Other funding sources include loans from the city and state and a deferred developer’s fee. Manekin said the city has agreed to provide 10-year property tax relief.
Manekin said Miller’s Court is his second NMTC project, and his first with Enterprise. Joe Wesolowski, ECI Vice President for Structured Finance, said Enterprise decided to participate in the project because it felt it will have a substantial positive impact on the surrounding neighborhood. In addition, he indicated that the project’s green and sustainable features fit with Enterprise’s objective to have a “green overlay” in all of its programs and activities.
Manekin anticipated that Miller’s Court will have a “ripple” effect on the neighborhood.
Wesolowski said the project has created probably 80 to 100 construction jobs. Original projections also estimate the creation of 55 and retention of 156 permanent jobs.

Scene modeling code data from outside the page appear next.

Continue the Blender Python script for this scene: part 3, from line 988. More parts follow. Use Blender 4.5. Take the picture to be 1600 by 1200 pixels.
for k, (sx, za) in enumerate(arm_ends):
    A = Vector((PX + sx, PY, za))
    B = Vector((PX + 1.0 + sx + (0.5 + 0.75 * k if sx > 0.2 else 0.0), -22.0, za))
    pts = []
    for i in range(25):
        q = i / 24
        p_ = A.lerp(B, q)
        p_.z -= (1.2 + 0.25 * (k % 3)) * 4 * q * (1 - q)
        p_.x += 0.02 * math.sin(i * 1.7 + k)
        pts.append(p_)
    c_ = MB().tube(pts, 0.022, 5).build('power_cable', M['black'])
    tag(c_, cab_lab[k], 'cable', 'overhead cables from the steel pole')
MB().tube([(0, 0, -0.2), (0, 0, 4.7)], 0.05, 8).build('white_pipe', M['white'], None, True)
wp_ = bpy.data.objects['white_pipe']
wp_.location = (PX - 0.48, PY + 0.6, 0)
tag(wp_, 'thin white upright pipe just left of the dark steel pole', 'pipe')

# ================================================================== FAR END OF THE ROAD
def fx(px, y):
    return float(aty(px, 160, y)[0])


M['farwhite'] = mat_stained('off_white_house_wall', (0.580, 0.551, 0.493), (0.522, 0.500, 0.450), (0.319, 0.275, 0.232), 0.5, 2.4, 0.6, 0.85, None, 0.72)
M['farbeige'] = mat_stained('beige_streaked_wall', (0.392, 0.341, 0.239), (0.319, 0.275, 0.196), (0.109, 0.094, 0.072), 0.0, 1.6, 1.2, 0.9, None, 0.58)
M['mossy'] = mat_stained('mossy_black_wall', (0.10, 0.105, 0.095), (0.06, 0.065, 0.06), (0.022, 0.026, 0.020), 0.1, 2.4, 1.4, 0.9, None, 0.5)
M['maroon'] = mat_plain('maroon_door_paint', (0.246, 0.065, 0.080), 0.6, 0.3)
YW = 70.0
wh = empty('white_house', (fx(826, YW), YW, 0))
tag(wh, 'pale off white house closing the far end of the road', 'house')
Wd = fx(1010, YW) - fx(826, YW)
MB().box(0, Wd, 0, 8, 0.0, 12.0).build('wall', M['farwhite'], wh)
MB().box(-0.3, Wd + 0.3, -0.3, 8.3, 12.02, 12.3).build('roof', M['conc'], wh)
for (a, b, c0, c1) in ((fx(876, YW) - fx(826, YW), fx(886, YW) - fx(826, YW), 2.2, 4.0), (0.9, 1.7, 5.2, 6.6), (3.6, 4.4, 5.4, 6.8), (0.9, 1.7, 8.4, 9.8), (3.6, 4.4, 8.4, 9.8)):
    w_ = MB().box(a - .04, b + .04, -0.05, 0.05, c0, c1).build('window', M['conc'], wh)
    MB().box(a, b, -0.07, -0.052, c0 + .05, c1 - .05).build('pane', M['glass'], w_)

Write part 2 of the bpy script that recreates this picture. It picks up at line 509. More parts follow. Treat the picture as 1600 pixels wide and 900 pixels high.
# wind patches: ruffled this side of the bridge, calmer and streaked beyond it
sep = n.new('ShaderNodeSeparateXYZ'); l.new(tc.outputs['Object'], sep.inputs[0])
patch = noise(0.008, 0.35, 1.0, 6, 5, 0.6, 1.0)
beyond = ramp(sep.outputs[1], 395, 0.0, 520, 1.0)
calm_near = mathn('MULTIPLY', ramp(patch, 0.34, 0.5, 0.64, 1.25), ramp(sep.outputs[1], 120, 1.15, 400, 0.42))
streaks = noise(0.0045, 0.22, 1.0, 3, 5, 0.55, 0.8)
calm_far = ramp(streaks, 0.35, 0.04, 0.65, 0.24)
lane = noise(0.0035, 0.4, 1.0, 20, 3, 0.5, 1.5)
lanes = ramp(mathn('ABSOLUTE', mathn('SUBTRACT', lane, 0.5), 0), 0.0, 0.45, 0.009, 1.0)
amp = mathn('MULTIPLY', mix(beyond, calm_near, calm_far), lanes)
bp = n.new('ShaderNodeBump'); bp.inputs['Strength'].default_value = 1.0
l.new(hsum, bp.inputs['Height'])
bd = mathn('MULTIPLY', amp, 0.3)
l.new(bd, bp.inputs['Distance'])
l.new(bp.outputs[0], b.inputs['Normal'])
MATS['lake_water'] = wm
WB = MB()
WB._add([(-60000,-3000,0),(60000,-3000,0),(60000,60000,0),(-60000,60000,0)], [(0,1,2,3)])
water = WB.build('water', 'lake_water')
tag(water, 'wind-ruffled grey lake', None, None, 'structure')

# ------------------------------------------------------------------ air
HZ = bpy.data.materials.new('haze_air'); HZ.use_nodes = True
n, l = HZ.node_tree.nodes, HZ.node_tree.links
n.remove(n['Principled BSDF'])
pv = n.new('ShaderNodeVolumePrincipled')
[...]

The project is located in a census tract defined as “highly distressed” under the NMTC program. Traits include a poverty rate of 29%, a median family income equal to 44% of the area median family income, and a jobless rate 1.74 times the national rate.
Wesolowski said Miller’s Court, which is near Johns Hopkins University, represents a “great use” of the NMTC program, and “hopefully will be a catalyst for other development in that corridor. When you look around – at least when I was last there – you don’t see anything going on.”
Manekin suggested the project has already caused a lift, and noted Seawall is looking at some additional potential opportunities in the neighborhood. “The property owners that surround us now think that the value of their residences and businesses have increased,” he says. Plus, he continues, “the city’s paying attention to the neighborhood.”